### Material shown

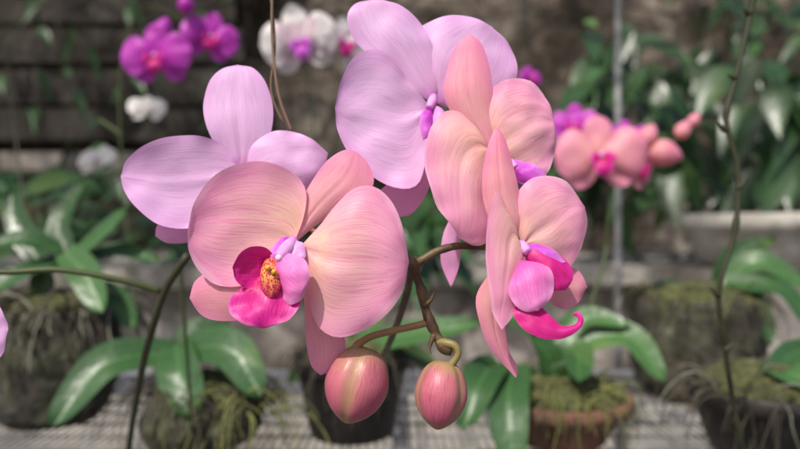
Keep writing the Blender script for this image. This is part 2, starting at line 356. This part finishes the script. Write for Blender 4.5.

######
### Material shown

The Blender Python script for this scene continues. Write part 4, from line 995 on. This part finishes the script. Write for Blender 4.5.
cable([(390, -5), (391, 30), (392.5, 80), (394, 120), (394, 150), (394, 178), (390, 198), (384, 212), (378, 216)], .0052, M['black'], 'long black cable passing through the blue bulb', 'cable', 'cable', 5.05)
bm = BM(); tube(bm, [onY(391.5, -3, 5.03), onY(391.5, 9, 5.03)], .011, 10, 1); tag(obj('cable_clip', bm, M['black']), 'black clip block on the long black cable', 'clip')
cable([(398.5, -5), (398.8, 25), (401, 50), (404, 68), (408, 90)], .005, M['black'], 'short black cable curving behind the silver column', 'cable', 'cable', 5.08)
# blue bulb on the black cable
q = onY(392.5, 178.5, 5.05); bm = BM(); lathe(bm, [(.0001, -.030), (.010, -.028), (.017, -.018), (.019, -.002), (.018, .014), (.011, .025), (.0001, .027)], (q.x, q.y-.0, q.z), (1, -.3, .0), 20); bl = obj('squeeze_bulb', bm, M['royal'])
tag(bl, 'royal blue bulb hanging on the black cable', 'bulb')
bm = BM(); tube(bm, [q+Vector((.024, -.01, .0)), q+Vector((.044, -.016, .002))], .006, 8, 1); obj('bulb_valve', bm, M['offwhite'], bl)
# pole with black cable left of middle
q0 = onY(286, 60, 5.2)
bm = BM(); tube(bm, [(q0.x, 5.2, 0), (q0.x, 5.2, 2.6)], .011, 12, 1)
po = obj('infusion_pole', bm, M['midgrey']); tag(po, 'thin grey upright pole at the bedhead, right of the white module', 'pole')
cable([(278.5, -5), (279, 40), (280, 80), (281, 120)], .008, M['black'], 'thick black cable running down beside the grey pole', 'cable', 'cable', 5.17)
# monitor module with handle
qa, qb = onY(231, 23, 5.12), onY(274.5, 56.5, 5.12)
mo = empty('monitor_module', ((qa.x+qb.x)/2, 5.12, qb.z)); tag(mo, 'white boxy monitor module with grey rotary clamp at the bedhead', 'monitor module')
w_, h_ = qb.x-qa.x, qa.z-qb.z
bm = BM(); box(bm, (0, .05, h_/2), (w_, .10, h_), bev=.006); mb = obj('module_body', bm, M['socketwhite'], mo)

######
### Material shown

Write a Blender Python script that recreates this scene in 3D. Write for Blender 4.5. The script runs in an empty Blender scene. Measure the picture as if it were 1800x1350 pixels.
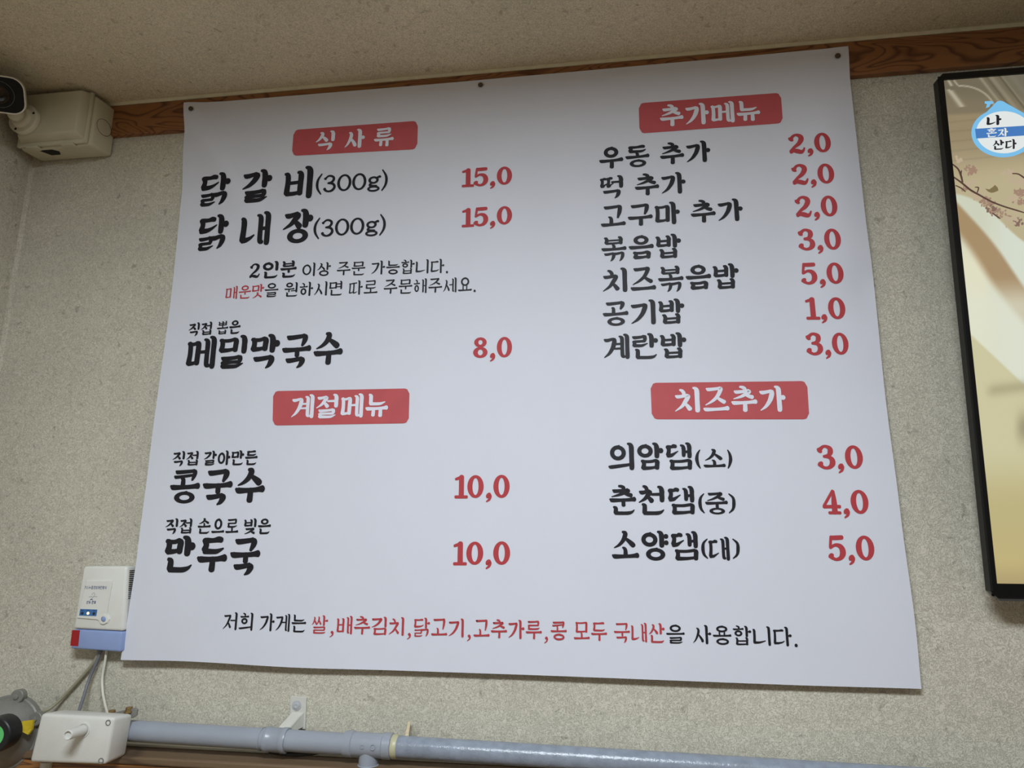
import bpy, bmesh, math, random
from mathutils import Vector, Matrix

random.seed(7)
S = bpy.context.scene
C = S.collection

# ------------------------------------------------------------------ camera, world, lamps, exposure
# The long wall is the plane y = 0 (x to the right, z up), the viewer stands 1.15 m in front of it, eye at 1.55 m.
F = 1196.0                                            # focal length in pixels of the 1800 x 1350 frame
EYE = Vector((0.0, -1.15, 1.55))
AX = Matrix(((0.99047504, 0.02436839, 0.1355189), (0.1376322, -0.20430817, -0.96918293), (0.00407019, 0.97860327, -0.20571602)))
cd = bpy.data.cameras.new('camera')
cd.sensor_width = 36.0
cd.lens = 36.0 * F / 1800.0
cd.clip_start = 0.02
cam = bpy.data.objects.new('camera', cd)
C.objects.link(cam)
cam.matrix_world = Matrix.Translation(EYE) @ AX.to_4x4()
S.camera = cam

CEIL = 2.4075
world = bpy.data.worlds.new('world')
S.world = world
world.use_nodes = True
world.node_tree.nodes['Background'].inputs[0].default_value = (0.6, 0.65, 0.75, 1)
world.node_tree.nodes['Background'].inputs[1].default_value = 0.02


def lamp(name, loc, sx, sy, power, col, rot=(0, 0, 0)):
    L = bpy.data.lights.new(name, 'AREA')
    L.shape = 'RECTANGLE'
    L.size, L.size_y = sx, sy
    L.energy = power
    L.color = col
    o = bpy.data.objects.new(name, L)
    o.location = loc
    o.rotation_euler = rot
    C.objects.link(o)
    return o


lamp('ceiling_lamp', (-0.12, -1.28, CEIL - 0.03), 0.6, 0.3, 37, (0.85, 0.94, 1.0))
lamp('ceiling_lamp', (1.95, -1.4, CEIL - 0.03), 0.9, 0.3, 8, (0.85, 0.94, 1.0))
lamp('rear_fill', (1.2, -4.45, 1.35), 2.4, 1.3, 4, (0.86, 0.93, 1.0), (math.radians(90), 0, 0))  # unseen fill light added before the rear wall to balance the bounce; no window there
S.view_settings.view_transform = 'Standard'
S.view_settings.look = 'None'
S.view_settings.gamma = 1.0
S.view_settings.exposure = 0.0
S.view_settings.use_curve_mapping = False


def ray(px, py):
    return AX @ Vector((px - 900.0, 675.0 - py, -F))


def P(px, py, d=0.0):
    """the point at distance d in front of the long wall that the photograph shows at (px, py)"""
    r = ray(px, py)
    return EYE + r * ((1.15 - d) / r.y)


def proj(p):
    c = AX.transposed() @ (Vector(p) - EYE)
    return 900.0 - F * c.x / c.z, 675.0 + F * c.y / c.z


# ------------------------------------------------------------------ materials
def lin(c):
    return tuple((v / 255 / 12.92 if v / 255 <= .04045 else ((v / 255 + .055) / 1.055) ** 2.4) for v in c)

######

**Given instruction:**
Give back exactly the lines from the one that holds "Write a Blender" to the one that holds "C = S.collection", with both ends and without the images.

**Exercise result:**
Write a Blender Python script that recreates this scene in 3D. Write for Blender 4.5. The script runs in an empty Blender scene. Measure the picture as if it were 1800x1350 pixels.
import bpy, bmesh, math, random
from mathutils import Vector, Matrix

random.seed(7)
S = bpy.context.scene
C = S.collection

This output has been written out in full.